Tiffany L. Gallagher, Ph.D., is a Professor in the Department of Educational Studies. She is recognized for her research that aims to enhance the learning of students with literacy difficulties and learning challenges. Supporting the professional learning of teachers through instructional and inclusion coaching is also a focus of her work. Longitudinal, multi-varied participant perspectives are the cornerstone of Tiffany’s research projects. She has extensive experience applying research findings to support teacher development, mentoring and tutoring. Tiffany is also the Director of the Brock Learning Lab which offers community-based tutoring for K-12 students and mentors undergraduate volunteer tutors.
Dr. Lori McKee is an Associate Professor in the Department of Curriculum Studies at the University of Saskatchewan. Lori’s research focuses on the intersections of literacies, pedagogies, and teacher professional learning. She is currently a co-investigator on the Reading Pedagogies of Equity: Networked Literacy Pedagogues as Resources for Academic Reading Praxes in Teacher Education project (funded through a SSHRC Insight Grant, Rachel Heydon, PhD, Principal Investigator).
Joe Stouffer holds a PhD in Language and Literacy Education and is an Associate Professor in the Department of Curriculum and Pedagogy and Chair of the Undergraduate Education Committee at Brandon University. Drawing on over twenty years of experience as a former classroom teacher, Reading Recovery Teacher Leader, and work as literacy consultant across Canada, his teaching and research interests focus on formative reading and writing assessment, early literacy pedagogies, and Reading Recovery.
Jeffrey Wood is from Métis and settler ancestry and lives as a guest on the traditional lands of the Atikameksheng Anishnawbek under the Robinson-Huron Treaty. He is a full professor in the School of Education and the School of Indigenous Relations at Laurentian University and is the Early Learning Lead for the Moosonee and Moose Factory District School Area Boards. A former kindergarten teacher, Jeffrey has been working with young children for the past twenty-five years. His research interests include: early childhood education, early literacies and Indigenous education.

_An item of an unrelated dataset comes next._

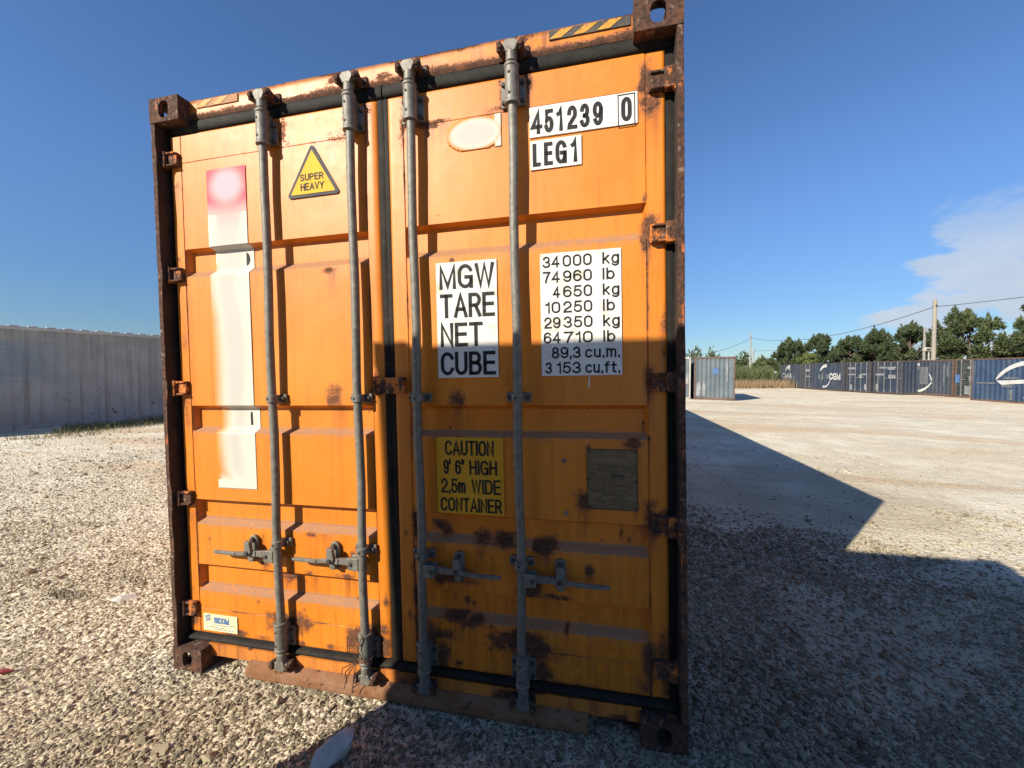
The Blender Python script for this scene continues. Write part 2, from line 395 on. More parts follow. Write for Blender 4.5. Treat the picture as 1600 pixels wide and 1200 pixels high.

Amélie Lemieux, Ph.D., is an Associate Professor at the University of Montreal’s Faculty of Education, in the Department of Teaching and Learning. Her research interests include: reading research, literature teaching, and multimodality, all informed by critical social justice epistemologies and posthumanist perspectives. Her work has been published in such journals as Reading Research Quarterly, Literacy, Professional Development in Education, Discourse, Language Arts, and British Journal of Educational Technology.